PROBLEM TO SOLVE | Emit the entire listing verbatim.

COLLECTED MATERIAL |
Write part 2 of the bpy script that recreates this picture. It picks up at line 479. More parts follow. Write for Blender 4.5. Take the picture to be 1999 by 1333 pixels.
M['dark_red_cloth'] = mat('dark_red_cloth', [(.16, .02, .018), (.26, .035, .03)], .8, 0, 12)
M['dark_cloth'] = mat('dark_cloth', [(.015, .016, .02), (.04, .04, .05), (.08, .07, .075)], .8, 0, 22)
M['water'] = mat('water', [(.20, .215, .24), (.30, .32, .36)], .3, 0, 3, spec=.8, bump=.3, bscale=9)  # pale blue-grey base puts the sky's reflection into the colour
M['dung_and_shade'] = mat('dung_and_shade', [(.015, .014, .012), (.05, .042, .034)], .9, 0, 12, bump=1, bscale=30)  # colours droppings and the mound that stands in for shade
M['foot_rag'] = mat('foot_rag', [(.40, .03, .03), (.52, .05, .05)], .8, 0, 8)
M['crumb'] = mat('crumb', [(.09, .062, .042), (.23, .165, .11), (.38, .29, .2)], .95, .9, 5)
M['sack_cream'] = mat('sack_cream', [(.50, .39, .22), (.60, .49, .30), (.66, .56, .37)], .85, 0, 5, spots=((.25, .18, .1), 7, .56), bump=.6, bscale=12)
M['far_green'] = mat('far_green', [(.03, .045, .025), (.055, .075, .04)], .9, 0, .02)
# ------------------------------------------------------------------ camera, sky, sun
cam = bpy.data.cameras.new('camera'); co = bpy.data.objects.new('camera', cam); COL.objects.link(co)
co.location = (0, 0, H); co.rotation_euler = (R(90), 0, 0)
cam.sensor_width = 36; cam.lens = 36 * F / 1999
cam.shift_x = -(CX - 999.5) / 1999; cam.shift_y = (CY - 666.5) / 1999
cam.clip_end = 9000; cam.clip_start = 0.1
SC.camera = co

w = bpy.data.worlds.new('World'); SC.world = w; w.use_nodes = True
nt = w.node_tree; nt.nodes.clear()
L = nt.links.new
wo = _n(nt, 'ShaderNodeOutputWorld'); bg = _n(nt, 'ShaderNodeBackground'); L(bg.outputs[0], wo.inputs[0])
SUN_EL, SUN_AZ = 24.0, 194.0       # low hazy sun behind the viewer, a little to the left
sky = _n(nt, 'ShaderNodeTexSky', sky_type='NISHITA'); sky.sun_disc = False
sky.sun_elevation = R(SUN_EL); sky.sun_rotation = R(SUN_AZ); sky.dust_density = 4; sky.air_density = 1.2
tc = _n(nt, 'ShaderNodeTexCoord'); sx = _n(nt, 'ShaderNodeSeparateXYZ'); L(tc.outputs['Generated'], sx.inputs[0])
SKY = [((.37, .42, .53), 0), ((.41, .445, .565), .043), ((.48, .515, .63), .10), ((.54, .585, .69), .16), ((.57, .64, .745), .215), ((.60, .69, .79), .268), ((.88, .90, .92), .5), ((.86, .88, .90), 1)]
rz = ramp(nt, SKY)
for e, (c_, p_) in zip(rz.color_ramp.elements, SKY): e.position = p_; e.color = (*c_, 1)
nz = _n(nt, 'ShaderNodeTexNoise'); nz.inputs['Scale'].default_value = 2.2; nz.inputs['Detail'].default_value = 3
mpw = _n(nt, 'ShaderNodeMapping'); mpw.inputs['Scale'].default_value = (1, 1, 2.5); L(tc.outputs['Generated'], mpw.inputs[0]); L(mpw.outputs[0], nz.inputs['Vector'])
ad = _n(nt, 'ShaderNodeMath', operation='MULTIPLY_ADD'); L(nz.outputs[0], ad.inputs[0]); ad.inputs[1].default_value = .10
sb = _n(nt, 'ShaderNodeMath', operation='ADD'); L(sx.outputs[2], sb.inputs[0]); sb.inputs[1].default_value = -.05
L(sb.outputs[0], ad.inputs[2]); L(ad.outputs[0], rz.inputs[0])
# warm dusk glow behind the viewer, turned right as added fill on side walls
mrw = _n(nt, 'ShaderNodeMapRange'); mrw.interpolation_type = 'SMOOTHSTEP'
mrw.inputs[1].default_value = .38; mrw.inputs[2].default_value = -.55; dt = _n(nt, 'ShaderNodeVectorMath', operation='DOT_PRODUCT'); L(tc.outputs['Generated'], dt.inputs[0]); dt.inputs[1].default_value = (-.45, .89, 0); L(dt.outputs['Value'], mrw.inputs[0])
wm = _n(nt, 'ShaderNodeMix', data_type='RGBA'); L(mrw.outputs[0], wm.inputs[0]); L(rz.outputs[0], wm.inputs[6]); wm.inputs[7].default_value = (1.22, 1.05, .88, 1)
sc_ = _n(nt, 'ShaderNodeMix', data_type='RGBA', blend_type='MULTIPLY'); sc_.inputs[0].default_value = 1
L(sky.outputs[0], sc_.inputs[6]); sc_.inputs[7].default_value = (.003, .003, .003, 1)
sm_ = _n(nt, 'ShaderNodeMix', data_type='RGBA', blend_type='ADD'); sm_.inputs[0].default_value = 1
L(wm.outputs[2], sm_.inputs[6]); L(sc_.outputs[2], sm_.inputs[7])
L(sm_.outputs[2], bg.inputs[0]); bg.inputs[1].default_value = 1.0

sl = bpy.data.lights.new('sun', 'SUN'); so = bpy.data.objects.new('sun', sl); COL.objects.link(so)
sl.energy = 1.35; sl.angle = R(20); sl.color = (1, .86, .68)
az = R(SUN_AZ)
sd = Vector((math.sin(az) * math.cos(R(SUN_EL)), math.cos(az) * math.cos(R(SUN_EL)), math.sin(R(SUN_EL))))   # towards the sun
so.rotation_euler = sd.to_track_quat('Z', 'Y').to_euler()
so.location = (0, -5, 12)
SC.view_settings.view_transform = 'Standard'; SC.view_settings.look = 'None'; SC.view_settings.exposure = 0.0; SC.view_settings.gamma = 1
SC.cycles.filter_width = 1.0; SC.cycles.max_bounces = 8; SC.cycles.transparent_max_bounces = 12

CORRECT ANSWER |
Write part 2 of the bpy script that recreates this picture. It picks up at line 479. More parts follow. Write for Blender 4.5. Take the picture to be 1999 by 1333 pixels.
M['dark_red_cloth'] = mat('dark_red_cloth', [(.16, .02, .018), (.26, .035, .03)], .8, 0, 12)
M['dark_cloth'] = mat('dark_cloth', [(.015, .016, .02), (.04, .04, .05), (.08, .07, .075)], .8, 0, 22)
M['water'] = mat('water', [(.20, .215, .24), (.30, .32, .36)], .3, 0, 3, spec=.8, bump=.3, bscale=9)  # pale blue-grey base puts the sky's reflection into the colour
M['dung_and_shade'] = mat('dung_and_shade', [(.015, .014, .012), (.05, .042, .034)], .9, 0, 12, bump=1, bscale=30)  # colours droppings and the mound that stands in for shade
M['foot_rag'] = mat('foot_rag', [(.40, .03, .03), (.52, .05, .05)], .8, 0, 8)
M['crumb'] = mat('crumb', [(.09, .062, .042), (.23, .165, .11), (.38, .29, .2)], .95, .9, 5)
M['sack_cream'] = mat('sack_cream', [(.50, .39, .22), (.60, .49, .30), (.66, .56, .37)], .85, 0, 5, spots=((.25, .18, .1), 7, .56), bump=.6, bscale=12)
M['far_green'] = mat('far_green', [(.03, .045, .025), (.055, .075, .04)], .9, 0, .02)
# ------------------------------------------------------------------ camera, sky, sun
cam = bpy.data.cameras.new('camera'); co = bpy.data.objects.new('camera', cam); COL.objects.link(co)
co.location = (0, 0, H); co.rotation_euler = (R(90), 0, 0)
cam.sensor_width = 36; cam.lens = 36 * F / 1999
cam.shift_x = -(CX - 999.5) / 1999; cam.shift_y = (CY - 666.5) / 1999
cam.clip_end = 9000; cam.clip_start = 0.1
SC.camera = co

w = bpy.data.worlds.new('World'); SC.world = w; w.use_nodes = True
nt = w.node_tree; nt.nodes.clear()
L = nt.links.new
wo = _n(nt, 'ShaderNodeOutputWorld'); bg = _n(nt, 'ShaderNodeBackground'); L(bg.outputs[0], wo.inputs[0])
SUN_EL, SUN_AZ = 24.0, 194.0       # low hazy sun behind the viewer, a little to the left
sky = _n(nt, 'ShaderNodeTexSky', sky_type='NISHITA'); sky.sun_disc = False
sky.sun_elevation = R(SUN_EL); sky.sun_rotation = R(SUN_AZ); sky.dust_density = 4; sky.air_density = 1.2
tc = _n(nt, 'ShaderNodeTexCoord'); sx = _n(nt, 'ShaderNodeSeparateXYZ'); L(tc.outputs['Generated'], sx.inputs[0])
SKY = [((.37, .42, .53), 0), ((.41, .445, .565), .043), ((.48, .515, .63), .10), ((.54, .585, .69), .16), ((.57, .64, .745), .215), ((.60, .69, .79), .268), ((.88, .90, .92), .5), ((.86, .88, .90), 1)]
rz = ramp(nt, SKY)
for e, (c_, p_) in zip(rz.color_ramp.elements, SKY): e.position = p_; e.color = (*c_, 1)
nz = _n(nt, 'ShaderNodeTexNoise'); nz.inputs['Scale'].default_value = 2.2; nz.inputs['Detail'].default_value = 3
mpw = _n(nt, 'ShaderNodeMapping'); mpw.inputs['Scale'].default_value = (1, 1, 2.5); L(tc.outputs['Generated'], mpw.inputs[0]); L(mpw.outputs[0], nz.inputs['Vector'])
ad = _n(nt, 'ShaderNodeMath', operation='MULTIPLY_ADD'); L(nz.outputs[0], ad.inputs[0]); ad.inputs[1].default_value = .10
sb = _n(nt, 'ShaderNodeMath', operation='ADD'); L(sx.outputs[2], sb.inputs[0]); sb.inputs[1].default_value = -.05
L(sb.outputs[0], ad.inputs[2]); L(ad.outputs[0], rz.inputs[0])
# warm dusk glow behind the viewer, turned right as added fill on side walls
mrw = _n(nt, 'ShaderNodeMapRange'); mrw.interpolation_type = 'SMOOTHSTEP'
mrw.inputs[1].default_value = .38; mrw.inputs[2].default_value = -.55; dt = _n(nt, 'ShaderNodeVectorMath', operation='DOT_PRODUCT'); L(tc.outputs['Generated'], dt.inputs[0]); dt.inputs[1].default_value = (-.45, .89, 0); L(dt.outputs['Value'], mrw.inputs[0])
wm = _n(nt, 'ShaderNodeMix', data_type='RGBA'); L(mrw.outputs[0], wm.inputs[0]); L(rz.outputs[0], wm.inputs[6]); wm.inputs[7].default_value = (1.22, 1.05, .88, 1)
sc_ = _n(nt, 'ShaderNodeMix', data_type='RGBA', blend_type='MULTIPLY'); sc_.inputs[0].default_value = 1
L(sky.outputs[0], sc_.inputs[6]); sc_.inputs[7].default_value = (.003, .003, .003, 1)
sm_ = _n(nt, 'ShaderNodeMix', data_type='RGBA', blend_type='ADD'); sm_.inputs[0].default_value = 1
L(wm.outputs[2], sm_.inputs[6]); L(sc_.outputs[2], sm_.inputs[7])
L(sm_.outputs[2], bg.inputs[0]); bg.inputs[1].default_value = 1.0

sl = bpy.data.lights.new('sun', 'SUN'); so = bpy.data.objects.new('sun', sl); COL.objects.link(so)
sl.energy = 1.35; sl.angle = R(20); sl.color = (1, .86, .68)
az = R(SUN_AZ)
sd = Vector((math.sin(az) * math.cos(R(SUN_EL)), math.cos(az) * math.cos(R(SUN_EL)), math.sin(R(SUN_EL))))   # towards the sun
so.rotation_euler = sd.to_track_quat('Z', 'Y').to_euler()
so.location = (0, -5, 12)
SC.view_settings.view_transform = 'Standard'; SC.view_settings.look = 'None'; SC.view_settings.exposure = 0.0; SC.view_settings.gamma = 1
SC.cycles.filter_width = 1.0; SC.cycles.max_bounces = 8; SC.cycles.transparent_max_bounces = 12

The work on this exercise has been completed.